What is the limitation on building more EV’s? Lithium. We are happy to demand more lithium from  countries that don’t do things like 5-year long Environmental Impact Statements like we do. Those of  you who want to get off of oil should be demanding that the current administration open up more  mines domestically and fast-track permitting processes. Let’s mine it here – The various wars that will be  taking place around the world between now and 2033 will greatly jeopardize that 7% reduction in oil  consumption if we don’t start producing it here.  

A few over-arching arguments / conclusions:  

  1. EVs and PHEVs are great for reducing our reliance on foreign oil and our economy’s exposure to  swings in oil prices 
  2. We are trending towards 7% reduction in oil consumption in the next 10 years 3. Just because someone in your neighborhood drives a Tesla doesn’t mean we are done with oil.  4. A Tesla probably runs on natural gas, depending on when and where it plugs in 5. More lithium = less oil. What do we want? More mining! When do we want it? Now! Where  do we want it? ‘Murrica! 
  3. If you don’t like EVs, get a PHEV – no range anxiety and you still get your towing capacity 

One bonus conclusion: If you want to stick it to the oil companies, EVs are not your answer. Just  consume less. 

Is my math right? Probably not. Put a 100% error band around my numbers and optimistically assume  that this reduction is 14% instead of 7%. The conclusion is the same. We aren’t racing down a double black diamond slope towards the end of oil with Kenny Loggins music in the background. We are  nervously sliding down the bunny slope while wearing fuzzy ear-muffs with Cocomelon music in the  background.  
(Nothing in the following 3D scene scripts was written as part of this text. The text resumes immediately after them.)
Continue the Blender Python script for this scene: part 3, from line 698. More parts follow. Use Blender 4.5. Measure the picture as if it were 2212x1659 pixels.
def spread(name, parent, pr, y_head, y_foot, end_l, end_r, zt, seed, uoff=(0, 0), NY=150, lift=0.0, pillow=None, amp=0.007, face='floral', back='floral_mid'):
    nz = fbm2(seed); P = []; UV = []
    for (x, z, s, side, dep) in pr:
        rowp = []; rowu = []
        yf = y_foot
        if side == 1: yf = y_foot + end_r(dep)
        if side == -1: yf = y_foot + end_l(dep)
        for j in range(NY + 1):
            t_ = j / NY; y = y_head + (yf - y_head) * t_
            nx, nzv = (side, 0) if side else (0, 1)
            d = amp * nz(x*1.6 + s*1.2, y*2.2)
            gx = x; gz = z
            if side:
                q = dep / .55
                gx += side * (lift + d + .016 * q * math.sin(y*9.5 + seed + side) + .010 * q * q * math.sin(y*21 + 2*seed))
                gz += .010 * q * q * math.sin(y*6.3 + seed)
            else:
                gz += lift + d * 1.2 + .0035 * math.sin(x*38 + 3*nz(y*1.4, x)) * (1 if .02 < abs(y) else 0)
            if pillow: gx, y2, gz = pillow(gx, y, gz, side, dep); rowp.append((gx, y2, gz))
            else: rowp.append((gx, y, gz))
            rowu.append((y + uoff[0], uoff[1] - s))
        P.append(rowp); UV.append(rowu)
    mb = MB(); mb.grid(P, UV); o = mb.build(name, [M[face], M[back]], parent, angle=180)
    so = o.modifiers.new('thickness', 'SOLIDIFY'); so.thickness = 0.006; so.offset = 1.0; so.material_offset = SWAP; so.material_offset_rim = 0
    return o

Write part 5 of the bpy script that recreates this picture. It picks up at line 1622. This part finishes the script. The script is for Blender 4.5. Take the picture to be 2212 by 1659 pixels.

Where do I see myself in 10 years? Driving an EV, demanding more lithium mining, and working hard to  help the natural gas industry produce energy more responsibly.  

Go Team.

Going back to PHEVs, there are multiple advantages over EVs. These cars have both batteries / motors  and gasoline engines. No range anxiety and you still get your towing capacity. Their batteries are about  1/5th the size of most full electrics, giving them an electric range of 20-40 miles before they switch to  gasoline. For most people (not all) this would cover a significant portion of their daily commute.  Because the batteries are smaller, they can be charged at home with a standard 120V wall charger in 8  hours – great for plugging in at night to use the next day with no expensive charging equipment. The  environmental impact of all the lithium mining is greatly reduced. These are the gateway drug to going  full electric. Most of these vehicles cost $6,000 to $9,000 more than their gasoline-only counterparts.  Because they are charged at night using off-peak electricity, the cost per mile to operate tends to be 10- 25% of the cost of gasoline. For me, the payback period would be 6 years, with a 12% rate of return  over a 12-year period.